É fácil manter a confiança quando o contexto é favorável,
quanto o problema é contornável, quando os envolvidos são confiáveis, quando as
medidas a serem tomadas são palpáveis. Mas, e quando não?...
Aqui surge uma questão: como confiar quando os fatos são contrários, quando Deus se
torna “indisponível”, ou o céu mostra-se impermeável, quando o “telefone” do
Altíssimo fica dando “caixa postal”? O que fazer no momento em que as coisas,
aparentemente, não possuem sentido ou lógica, e o caos aproxima-se de nós com um
apetite voraz?
Como todos sabem, gosto muito do profeta Habacuque. Trata-se de um homem suigeneris, pois, ao invés de começar
seu ministério confrontando aos homens, ele parte para questionar o próprio Deus. Por
isso, de cara, me apaixonei por ele, pois em Habacuque não existem
“salamaleques” para com o sagrado, ele é um ser perplexo em busca de respostas,
assim como eu.
A questão central no livro de Habacuque é o afastamento de Israel da comunhão e intimidade com Deus. Profeta do período pré-exílico,
ele constatou que o bem se afastara da vida dos seres humanos, assistiu ao
desvirtuamento das relações, viu o poder sendo usado para esmagar o próximo, o
estabelecimento da corrupção, da volúpia por sangue, da ganância, do desamor como praxis,
ou seja, a inexistência de todos os matizes dos quais é constituída a matriz de
valores do Evangelho.
Depois de insistentes questionamentos sobre o fato de Deus
está, aparentemente, inerte a toda aquela situação, Habacuque recebe, então, a
sua resposta. Foi impossível não lembrar de Guimarães Rosa “esperar é reconhecer-se incompleto”. Ah, coisa difícil é esperar...

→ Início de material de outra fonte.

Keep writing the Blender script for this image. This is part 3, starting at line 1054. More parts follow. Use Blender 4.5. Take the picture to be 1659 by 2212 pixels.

sobretudo, esperar por Deus... Ele parece sempre estar indisponível no dia da
calamidade, da dor, da solidão, da tragédia.
Todavia, a resposta que Deus deu ao profeta não lhe agradou. Ele estava preparando, como “vara de juízo” sobre o Seu povo, uma nação ainda mais
perversa, corrupta e dura: os Assírios. Aí o profeta foi à loucura! “Como assim Deus?! Você vai nos disciplinar
usando gente mais corrompida do que nós mesmos?!”.
Sei que não está escrito no livro de Habacuque, mas, neste
ponto, penso que Deus questionou o profeta: “afinal, você confia ou não confia?”. E é justamente aí, em meio à
perplexidade, ao inexplicável, ao ilógico, ao contraditório, ao irracional, ao
desconexo, que surge um homem resignado a obedecer e aceitar os desígnios do
amor de Deus, pois, mesmo quem ama, tem de ser firme.
“Ouvi isso, e o meu íntimo estremeceu, meus lábios tremeram; os meus ossos desfaleceram; minhas pernas vacilavam. Tranqüilo esperarei o dia da desgraça que virá sobre o povo...”.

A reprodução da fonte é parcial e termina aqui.